国産クラフトジン市場は今後も成長が見込まれますが、持続的な発展のためには以下の戦略的提言が考えられます。

  1. 体験価値のさらなる強化と多様化:

    蒸留所見学やテイスティングイベントの提供は、製品の物語性を伝え、消費者との感情的な繋がりを深める上で極めて有効です。今後は、地域文化との連携を強化したツアー(例:五島つばき蒸溜所のように地域の歴史や風土を巡るツアー)や、ボタニカルの収穫体験、ジン製造ワークショップなど、よりインタラクティブで没入感のある体験を提供することで、観光資源としての価値も高めることができます。これにより、国内外からの訪問者を惹きつけ、ブランドロイヤルティを構築することが可能となります。

  2. 持続可能性への取り組みの深化と情報発信:

    廃棄物削減、地元農家との連携、地域資源の有効活用など、SDGsに貢献する取り組みは、現代の消費者の共感を呼び、ブランドイメージを向上させます。越後薬草の「YASO」シリーズのような循環型製造の事例を参考に、各蒸留所が独自の持続可能な取り組みを深化させ、それを積極的に情報発信することで、環境意識の高い消費者層からの支持をさらに獲得できるでしょう。これは、製品の付加価値を高め、市場における差別化要因となります。
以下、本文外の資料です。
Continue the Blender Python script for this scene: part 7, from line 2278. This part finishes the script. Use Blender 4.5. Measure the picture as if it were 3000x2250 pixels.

  3. 国際市場における戦略的ポジショニングの確立:

    日本産クラフトジンは既に国際的に高い評価を得ていますが、さらなる輸出拡大のためには、ターゲット市場の特性に合わせた戦略が必要です。日本ならではのボタニカルや伝統技術に裏打ちされた「和の要素」を明確に打ち出しつつ、各国の飲用習慣やカクテル文化に合わせた提案を行うことが重要ですし、国際的な品評会への継続的な出品と受賞歴の活用はもちろんのこと、海外のバーテンダーやインフルエンサーとの連携、オンラインでの情報発信強化を通じて、日本のクラフトジンのユニークな魅力を世界に発信し続けるべきです。

  4. 大手企業と小規模蒸留所の協調:

    大手企業の市場参入は、ジンの認知度向上と飲用機会の拡大に貢献しています。一方で、小規模蒸留所は多様な製品と深い物語性を提供しています。今後は、両者がそれぞれの強みを活かし、例えば共同でのプロモーション活動や、大手企業の流通網を活用した小規模ブランドの展開支援など、協調関係を築くことで、市場全体のさらなる活性化が期待されます。これにより、消費者はより幅広い選択肢を享受し、市場は健全な競争と成長を続けることができるでしょう。

これらの戦略を通じて、国産クラフトジンは、単なるアルコール飲料に留まらず、日本の豊かな自然、伝統文化、そして職人の情熱を世界に伝える「文化的なアイコン」としての地位を確立し、持続的な成長を遂げることが期待されます。